WORK TO BE COMPLETED: Begin with the first line of the listing and quote every line through the one containing "return d, ang, onplane"; give only those lines.

-- BEGIN --

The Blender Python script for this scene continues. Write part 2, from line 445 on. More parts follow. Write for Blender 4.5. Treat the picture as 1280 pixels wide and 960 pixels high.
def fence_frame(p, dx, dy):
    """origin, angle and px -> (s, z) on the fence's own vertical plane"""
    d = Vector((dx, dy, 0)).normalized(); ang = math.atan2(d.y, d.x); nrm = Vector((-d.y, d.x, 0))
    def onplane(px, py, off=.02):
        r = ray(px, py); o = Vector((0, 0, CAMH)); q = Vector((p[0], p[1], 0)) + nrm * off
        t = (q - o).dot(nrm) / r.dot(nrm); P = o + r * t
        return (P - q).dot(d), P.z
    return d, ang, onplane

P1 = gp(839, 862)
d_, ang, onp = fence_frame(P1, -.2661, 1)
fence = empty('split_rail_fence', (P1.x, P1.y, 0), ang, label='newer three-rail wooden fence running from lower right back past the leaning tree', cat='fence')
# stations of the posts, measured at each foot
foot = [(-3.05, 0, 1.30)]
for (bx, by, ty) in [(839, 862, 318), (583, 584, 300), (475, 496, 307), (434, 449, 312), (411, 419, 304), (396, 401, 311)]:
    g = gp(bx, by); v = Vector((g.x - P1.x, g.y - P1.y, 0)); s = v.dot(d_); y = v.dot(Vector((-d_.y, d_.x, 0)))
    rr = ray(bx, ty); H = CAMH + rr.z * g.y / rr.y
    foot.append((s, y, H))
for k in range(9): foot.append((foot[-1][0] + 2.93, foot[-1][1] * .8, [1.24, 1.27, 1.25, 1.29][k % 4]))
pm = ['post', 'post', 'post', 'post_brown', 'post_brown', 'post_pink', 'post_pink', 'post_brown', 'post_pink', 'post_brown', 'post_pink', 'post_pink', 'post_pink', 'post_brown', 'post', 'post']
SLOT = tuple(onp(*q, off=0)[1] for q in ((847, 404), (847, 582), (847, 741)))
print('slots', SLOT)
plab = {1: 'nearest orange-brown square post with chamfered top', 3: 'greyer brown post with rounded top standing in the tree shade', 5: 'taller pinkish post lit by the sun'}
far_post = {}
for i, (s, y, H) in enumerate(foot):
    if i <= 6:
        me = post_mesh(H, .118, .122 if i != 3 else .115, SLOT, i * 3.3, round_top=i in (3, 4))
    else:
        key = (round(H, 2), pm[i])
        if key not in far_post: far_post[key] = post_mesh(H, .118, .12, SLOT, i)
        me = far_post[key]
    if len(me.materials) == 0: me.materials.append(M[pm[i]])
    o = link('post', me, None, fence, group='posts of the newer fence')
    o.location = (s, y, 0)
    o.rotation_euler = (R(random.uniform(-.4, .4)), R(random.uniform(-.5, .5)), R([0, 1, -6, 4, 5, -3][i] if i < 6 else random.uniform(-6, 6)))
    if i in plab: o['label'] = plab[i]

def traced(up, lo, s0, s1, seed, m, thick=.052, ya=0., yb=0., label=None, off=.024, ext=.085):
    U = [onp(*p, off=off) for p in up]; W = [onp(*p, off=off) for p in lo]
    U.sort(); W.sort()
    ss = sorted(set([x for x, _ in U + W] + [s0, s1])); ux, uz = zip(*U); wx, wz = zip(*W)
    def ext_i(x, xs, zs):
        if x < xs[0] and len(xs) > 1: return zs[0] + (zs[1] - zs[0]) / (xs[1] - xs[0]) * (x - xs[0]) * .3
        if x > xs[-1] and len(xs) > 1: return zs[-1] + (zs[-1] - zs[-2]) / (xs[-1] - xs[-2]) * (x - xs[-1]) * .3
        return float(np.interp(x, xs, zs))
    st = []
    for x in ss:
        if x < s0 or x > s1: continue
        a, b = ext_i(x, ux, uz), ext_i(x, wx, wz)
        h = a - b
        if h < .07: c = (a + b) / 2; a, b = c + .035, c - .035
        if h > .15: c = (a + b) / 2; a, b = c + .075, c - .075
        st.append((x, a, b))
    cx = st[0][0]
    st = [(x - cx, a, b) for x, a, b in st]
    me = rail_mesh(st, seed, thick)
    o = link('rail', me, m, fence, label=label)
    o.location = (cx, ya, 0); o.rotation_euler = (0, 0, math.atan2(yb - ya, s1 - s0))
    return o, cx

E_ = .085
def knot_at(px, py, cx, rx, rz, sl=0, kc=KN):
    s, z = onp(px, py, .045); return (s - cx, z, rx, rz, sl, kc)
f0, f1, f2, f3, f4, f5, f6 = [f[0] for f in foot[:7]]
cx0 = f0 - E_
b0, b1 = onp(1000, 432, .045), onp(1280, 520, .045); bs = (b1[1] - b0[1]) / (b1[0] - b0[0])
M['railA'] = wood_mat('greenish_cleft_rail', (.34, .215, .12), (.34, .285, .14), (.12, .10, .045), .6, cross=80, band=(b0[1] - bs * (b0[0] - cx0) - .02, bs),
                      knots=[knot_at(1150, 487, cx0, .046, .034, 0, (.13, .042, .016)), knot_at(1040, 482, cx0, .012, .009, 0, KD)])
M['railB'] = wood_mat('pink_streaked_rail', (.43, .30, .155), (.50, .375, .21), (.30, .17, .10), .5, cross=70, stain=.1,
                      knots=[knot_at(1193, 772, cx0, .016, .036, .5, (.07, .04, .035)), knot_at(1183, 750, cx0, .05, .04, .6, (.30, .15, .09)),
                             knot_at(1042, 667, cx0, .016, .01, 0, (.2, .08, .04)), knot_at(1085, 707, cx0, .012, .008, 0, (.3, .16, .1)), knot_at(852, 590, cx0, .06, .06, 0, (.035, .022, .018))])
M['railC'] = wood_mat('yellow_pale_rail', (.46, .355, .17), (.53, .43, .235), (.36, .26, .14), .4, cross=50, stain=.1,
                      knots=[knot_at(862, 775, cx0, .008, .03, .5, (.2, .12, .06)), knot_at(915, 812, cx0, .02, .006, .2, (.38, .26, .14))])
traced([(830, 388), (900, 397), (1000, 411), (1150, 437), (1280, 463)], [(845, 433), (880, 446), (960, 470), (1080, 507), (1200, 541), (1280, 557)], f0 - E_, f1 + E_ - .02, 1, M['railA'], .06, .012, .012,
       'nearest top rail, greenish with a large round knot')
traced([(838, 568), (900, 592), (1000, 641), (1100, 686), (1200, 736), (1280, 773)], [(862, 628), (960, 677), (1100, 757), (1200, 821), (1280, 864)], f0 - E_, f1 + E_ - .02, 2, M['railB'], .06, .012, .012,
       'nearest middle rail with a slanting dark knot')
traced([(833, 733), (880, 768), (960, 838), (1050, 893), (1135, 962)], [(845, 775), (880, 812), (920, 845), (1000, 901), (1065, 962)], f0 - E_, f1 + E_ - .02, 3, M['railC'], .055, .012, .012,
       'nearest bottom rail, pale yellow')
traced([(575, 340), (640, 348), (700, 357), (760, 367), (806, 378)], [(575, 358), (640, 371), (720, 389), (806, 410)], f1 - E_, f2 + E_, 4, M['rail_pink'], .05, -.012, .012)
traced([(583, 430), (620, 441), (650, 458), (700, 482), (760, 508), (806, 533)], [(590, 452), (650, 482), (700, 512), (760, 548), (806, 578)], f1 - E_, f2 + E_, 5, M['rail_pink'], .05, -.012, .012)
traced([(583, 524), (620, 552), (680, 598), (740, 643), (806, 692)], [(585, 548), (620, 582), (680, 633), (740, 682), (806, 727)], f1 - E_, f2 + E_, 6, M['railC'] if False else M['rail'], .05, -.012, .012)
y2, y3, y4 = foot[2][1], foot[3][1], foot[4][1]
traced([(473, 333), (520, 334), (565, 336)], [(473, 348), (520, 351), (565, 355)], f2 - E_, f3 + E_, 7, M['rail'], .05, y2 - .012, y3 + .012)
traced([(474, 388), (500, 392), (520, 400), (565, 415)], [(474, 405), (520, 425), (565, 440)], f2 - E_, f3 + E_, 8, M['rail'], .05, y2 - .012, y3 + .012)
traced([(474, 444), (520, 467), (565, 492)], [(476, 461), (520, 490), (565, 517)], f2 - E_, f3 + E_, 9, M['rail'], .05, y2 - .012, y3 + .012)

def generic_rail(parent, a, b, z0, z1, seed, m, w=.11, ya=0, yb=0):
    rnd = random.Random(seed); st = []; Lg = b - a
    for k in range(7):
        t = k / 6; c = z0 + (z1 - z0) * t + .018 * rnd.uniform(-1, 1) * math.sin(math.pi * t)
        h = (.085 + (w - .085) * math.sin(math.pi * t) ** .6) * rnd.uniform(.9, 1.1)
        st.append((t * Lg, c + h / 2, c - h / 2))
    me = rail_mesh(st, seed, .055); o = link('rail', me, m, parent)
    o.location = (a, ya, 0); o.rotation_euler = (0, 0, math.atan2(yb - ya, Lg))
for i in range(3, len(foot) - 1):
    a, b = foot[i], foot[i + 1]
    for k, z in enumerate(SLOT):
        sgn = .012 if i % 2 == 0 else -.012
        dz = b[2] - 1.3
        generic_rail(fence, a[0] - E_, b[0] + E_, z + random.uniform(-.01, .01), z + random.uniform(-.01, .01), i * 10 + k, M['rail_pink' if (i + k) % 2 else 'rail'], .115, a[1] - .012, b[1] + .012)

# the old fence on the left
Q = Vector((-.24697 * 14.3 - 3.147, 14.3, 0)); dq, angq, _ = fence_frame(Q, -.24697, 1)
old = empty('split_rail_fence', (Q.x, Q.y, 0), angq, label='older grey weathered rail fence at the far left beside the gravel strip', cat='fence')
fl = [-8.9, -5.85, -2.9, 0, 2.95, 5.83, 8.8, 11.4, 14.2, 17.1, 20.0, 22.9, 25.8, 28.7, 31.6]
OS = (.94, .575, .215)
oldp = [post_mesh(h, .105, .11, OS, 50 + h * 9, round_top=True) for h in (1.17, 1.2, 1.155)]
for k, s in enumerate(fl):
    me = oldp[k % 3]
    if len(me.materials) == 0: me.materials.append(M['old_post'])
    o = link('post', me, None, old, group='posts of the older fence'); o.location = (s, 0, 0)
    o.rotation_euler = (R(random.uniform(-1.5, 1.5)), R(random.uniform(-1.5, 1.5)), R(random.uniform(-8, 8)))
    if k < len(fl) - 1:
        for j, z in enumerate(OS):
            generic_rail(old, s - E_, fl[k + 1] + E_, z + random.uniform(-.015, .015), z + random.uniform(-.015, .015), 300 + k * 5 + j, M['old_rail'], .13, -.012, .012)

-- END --

COMPLETE OUTPUT:
The Blender Python script for this scene continues. Write part 2, from line 445 on. More parts follow. Write for Blender 4.5. Treat the picture as 1280 pixels wide and 960 pixels high.
def fence_frame(p, dx, dy):
    """origin, angle and px -> (s, z) on the fence's own vertical plane"""
    d = Vector((dx, dy, 0)).normalized(); ang = math.atan2(d.y, d.x); nrm = Vector((-d.y, d.x, 0))
    def onplane(px, py, off=.02):
        r = ray(px, py); o = Vector((0, 0, CAMH)); q = Vector((p[0], p[1], 0)) + nrm * off
        t = (q - o).dot(nrm) / r.dot(nrm); P = o + r * t
        return (P - q).dot(d), P.z
    return d, ang, onplane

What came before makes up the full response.